The ramjet engine was printed using Velo3D's Sapphire 1 MZ system, capable of creating objects up to one metre in height. Velo3D's technology eliminates the need for support materials, thanks to intelligent fusion and the Sapphire's patented recoater technology. This not only streamlines the printing process, but also results in better surface finishes for complex geometries.
Dr John Keogh, LIFT's Engineering Director, and Dr Amberlee Haselhuhn, Director for Materials & ICME, played key roles in overseeing this project, collecting data during the 3D printing process.
Dr John Keogh of LIFT displaying the inside structure of the 3D printed ramjet engine (Image: LIFT)
Keogh said: “AM is a relatively new manufacturing process and there’s a need to validate and certify parts for service and mission-critical applications. Our goal was to identify the signatures of physical quality found in process data and rapid post-process inspection for accurately certifying a component for the rigours of hypersonic flight.”
This data-driven approach sought to directly certify 3D printed components, rather than relying on traditional statistical methods that involve producing multiple parts and then testing them. The focus was on identifying ‘echoes of quality’, ensuring the components meet the rigorous demands of hypersonic flight.
From student assignment to big aerospace reality
The ramjet design itself originated from an undergraduate aerospace engineering student's assignment at Purdue University. Inspired by the J-58 turbojet used on the SR-71 Blackbird, Jay Blake, the student involved, envisioned consolidating complex engine components into a single 3D-printed structure.
The idea remained on the drawing board, until he joined Velo3D and, armed with advanced digital tools, brought his concept to life.
Blake said: “My thought was that, using 3D printing, you could incorporate the volume of the inlet spike of a ramjet into the turbojet, to act as a heat exchanger to warm the fuel so it combusts more efficiently. The early ramjets had hundreds of different parts – injectors, struts, internal details – that required welding and brazing and took months to produce; my design idea was to consolidate all those parts into one so it could be printed in a matter of days.”
The 3D printed ramjet engine (Image: LIFT)
The project then garnered the attention of aerospace giant Lockheed Martin, who recognised the potential for single-piece engine geometries in hypersonic applications. The ramjet design, originally intended for supersonic engines, underwent modifications to potentially reach hypersonic velocities exceeding Mach 5.
The collaboration between Velo3D, Lockheed Martin, and LIFT focused on evaluating the maturity of metal 3D printing for aerospace applications and ensuring the fidelity of materials used in the process.

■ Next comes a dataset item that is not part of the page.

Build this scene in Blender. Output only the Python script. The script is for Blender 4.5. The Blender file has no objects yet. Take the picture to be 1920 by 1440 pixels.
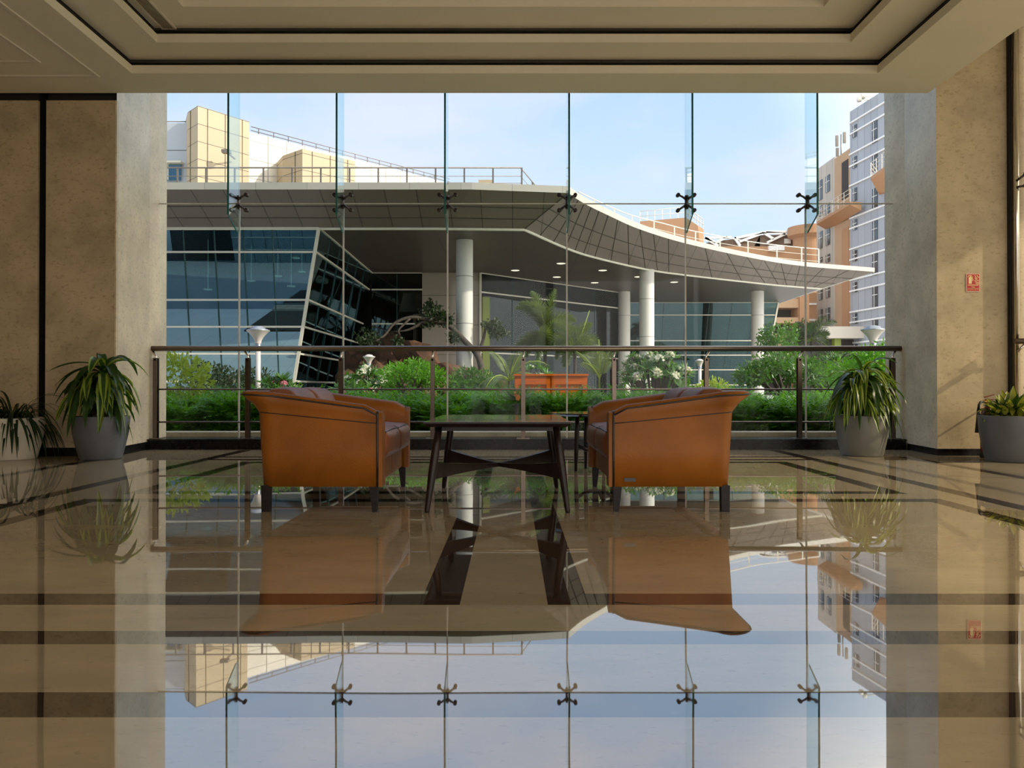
import bpy, bmesh, math, random
from mathutils import Vector, Matrix

# ------------------------------------------------------------------ camera
SC = bpy.context.scene
COL = SC.collection
PITCH = 0.00694
HC = 0.65
F = 1440.0
cam_d = bpy.data.cameras.new('camera')
cam = bpy.data.objects.new('camera', cam_d)
COL.objects.link(cam)
cam.location = (0, 0, HC)
cam.rotation_euler = (math.pi / 2 + PITCH, 0, 0)
cam_d.sensor_width = 36.0
cam_d.lens = 27.0
cam_d.clip_end = 2000
cam_d.clip_start = 0.02
SC.camera = cam

SC.view_settings.view_transform = 'Standard'
SC.view_settings.look = 'None'
SC.view_settings.gamma = 1.0
SC.view_settings.use_curve_mapping = False
SC.view_settings.exposure = 0.22
cy = SC.cycles
cy.use_denoising = True
cy.max_bounces = 10
cy.diffuse_bounces = 5
cy.glossy_bounces = 6
cy.transmission_bounces = 6
cy.transparent_max_bounces = 24
cy.caustics_reflective = True
cy.blur_glossy = 0.6
cy.caustics_refractive = False
cy.sample_clamp_indirect = 6.0

# ------------------------------------------------------------------ sky and sun
SUNDIR = Vector((-1.0, 0.34, -0.63)).normalized()      # the way sunlight travels
W = bpy.data.worlds.new('sky')
SC.world = W
W.use_nodes = True
wn = W.node_tree.nodes
wl = W.node_tree.links
wn.clear()
w_out = wn.new('ShaderNodeOutputWorld')
w_bg = wn.new('ShaderNodeBackground')
w_tc = wn.new('ShaderNodeTexCoord')
w_sep = wn.new('ShaderNodeSeparateXYZ')
wl.new(w_tc.outputs['Generated'], w_sep.inputs[0])
w_ramp = wn.new('ShaderNodeValToRGB')
w_ramp.color_ramp.elements[0].position = 0.0
w_ramp.color_ramp.elements[0].color = (0.70, 0.79, 0.93, 1)
w_ramp.color_ramp.elements[1].position = 0.6
w_ramp.color_ramp.elements[1].color = (0.36, 0.56, 0.92, 1)
e = w_ramp.color_ramp.elements.new(0.22)
e.color = (0.62, 0.78, 0.98, 1)
wl.new(w_sep.outputs['Z'], w_ramp.inputs[0])
w_map = wn.new('ShaderNodeMapping')
w_map.inputs['Scale'].default_value = (2.2, 2.2, 5.0)
wl.new(w_tc.outputs['Generated'], w_map.inputs[0])
w_noise = wn.new('ShaderNodeTexNoise')
w_noise.inputs['Scale'].default_value = 1.6
w_noise.inputs['Detail'].default_value = 5.0
w_noise.inputs['Roughness'].default_value = 0.5
wl.new(w_map.outputs[0], w_noise.inputs['Vector'])
w_cr = wn.new('ShaderNodeValToRGB')
w_cr.color_ramp.elements[0].position = 0.44
w_cr.color_ramp.elements[0].color = (0, 0, 0, 1)
w_cr.color_ramp.elements[1].position = 0.66
w_cr.color_ramp.elements[1].color = (1, 1, 1, 1)
wl.new(w_noise.outputs['Fac'], w_cr.inputs[0])
w_mul = wn.new('ShaderNodeMath')
w_mul.operation = 'MULTIPLY'
w_mul.inputs[1].default_value = 0.75
wl.new(w_cr.outputs[0], w_mul.inputs[0])
w_mix = wn.new('ShaderNodeMixRGB')
w_mix.inputs['Color2'].default_value = (0.80, 0.81, 0.95, 1)
wl.new(w_mul.outputs[0], w_mix.inputs['Fac'])
wl.new(w_ramp.outputs[0], w_mix.inputs['Color1'])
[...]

Quality assurance through resonance testing
To test the approach, the team utilised Process-Compensated Resonance Testing (PCRT) from Vibrant, an innovative approach to quality assurance.
This technique relies on ultrasonic frequencies to analyse the natural resonance frequencies of printed parts, which are unique to their geometry and material properties. PCRT allows for the detection of stress, part integrity, geometry, and surface finish issues without the need for destructive testing.
Next steps: born-certified hypersonic components
The success of this programme has set the stage for the next phase of research, which will focus on the fatigue behaviour of 3D-printed components. The ultimate goal is to produce ‘born-certified’ parts directly from the 3D printer, leveraging the data streams collected to back up their certification for mission-critical and safety-critical applications.
As the LIFT Institute continues its cutting-edge research, it emphasises collaboration among industry, laboratories, and government to drive innovation and reduce risks in the pursuit of hypersonic flight capabilities.
This landmark project proves that innovative ideas, even those originating from students, can play a pivotal role in shaping the future of aerospace technology.